AIM OF THE EXERCISE — Find how many lines hold the word "scene" and give that number only.

SUPPLIED MATERIAL —
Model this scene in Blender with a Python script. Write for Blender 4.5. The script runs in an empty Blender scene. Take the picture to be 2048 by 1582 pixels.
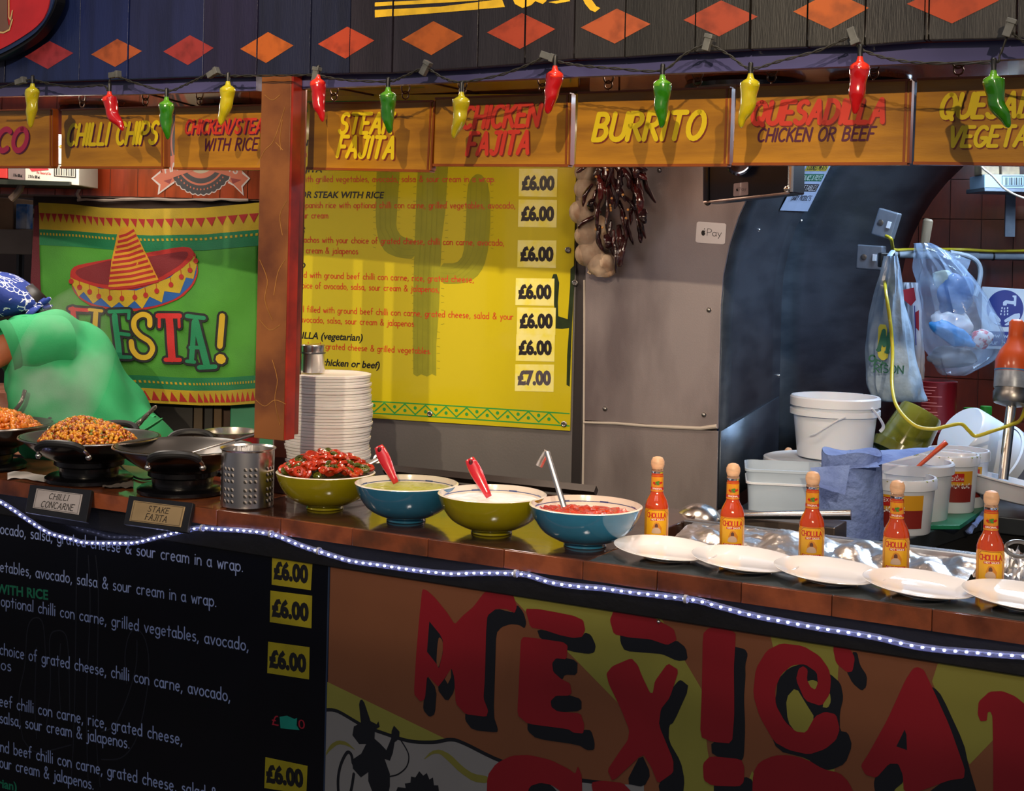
import bpy, bmesh, math, random
from mathutils import Vector, Matrix, noise
from mathutils.geometry import tessellate_polygon
random.seed(7)
SC = bpy.context.scene
COL = SC.collection
PI = math.pi
def V(*a): return Vector(a)

# ---------------------------------------------------------------- camera
F = 2770.0; ROLL = 0.022; EYE = 1.585
CX, CY = 1024.0, 517.0
cam_d = bpy.data.cameras.new('camera'); cam = bpy.data.objects.new('camera', cam_d)
COL.objects.link(cam); SC.camera = cam
cam_d.sensor_width = 36.0; cam_d.lens = F / 2048 * 36.0; cam_d.clip_start = .05
cam_d.shift_y = -(791 - CY) / 2048.0
CR = V(math.cos(ROLL), 0, math.sin(ROLL)); CU = V(-math.sin(ROLL), 0, math.cos(ROLL)); CB = V(0, -1, 0)
CAM = V(0, 0, EYE)
cam.matrix_world = Matrix(((CR.x, CU.x, CB.x, 0), (CR.y, CU.y, CB.y, 0), (CR.z, CU.z, CB.z, EYE), (0, 0, 0, 1)))

# ---------------------------------------------------------------- world, sun, exposure
SC.view_settings.view_transform = 'Standard'; SC.view_settings.look = 'None'
SC.view_settings.gamma = 1.0; SC.view_settings.exposure = 0.0
try: SC.view_settings.use_curve_mapping = False
except Exception: pass
wd = bpy.data.worlds.new('world'); SC.world = wd; wd.use_nodes = True
bg = wd.node_tree.nodes['Background']; bg.inputs[0].default_value = (0.62, 0.60, 0.66, 1); bg.inputs[1].default_value = 0.34
def light(name, kind, loc, energy, col, size=.1, aim=None, spot=None, sy=None):
    d = bpy.data.lights.new(name, kind); d.energy = energy; d.color = col
    if kind == 'AREA':
        d.size = size
        if sy: d.shape = 'RECTANGLE'; d.size_y = sy
    elif kind in ('POINT', 'SPOT'): d.shadow_soft_size = size
    if kind == 'SPOT': d.spot_size = spot or 1.2; d.spot_blend = .5
    if kind == 'SUN': d.angle = size
    o = bpy.data.objects.new(name, d); COL.objects.link(o); o.location = loc
    if aim is not None:
        o.rotation_euler = (Vector(aim) - Vector(loc)).to_track_quat('-Z', 'Y').to_euler()
    return o
# warm market spotlights hanging across the aisle, above and behind the camera, aimed at the signs and counter
for k, (a, e) in enumerate((((-1.05, 3.3, 1.80), 500), ((-.1, 2.85, 1.76), 470), ((.80, 2.45, 1.74), 430))):
    light('spotlight', 'SPOT', (a[0] - .33, a[1] - 4.1, a[2] + 1.02), e * .9, (1.0, .80, .56), .02, aim=a, spot=.47)
# lamp hanging high over the aisle just in front of the counter
light('aisle_lamp', 'AREA', (.2, 1.85, 4.5), 46, (1, .93, .86), .25, aim=(.3, 2.3, 0))
# market skylight high above the aisle behind the camera
light('skylight', 'AREA', (-.8, -.6, 4.8), 45, (1, .95, .92), 3.5, aim=(0, 3, 1), sy=1.6)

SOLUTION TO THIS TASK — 2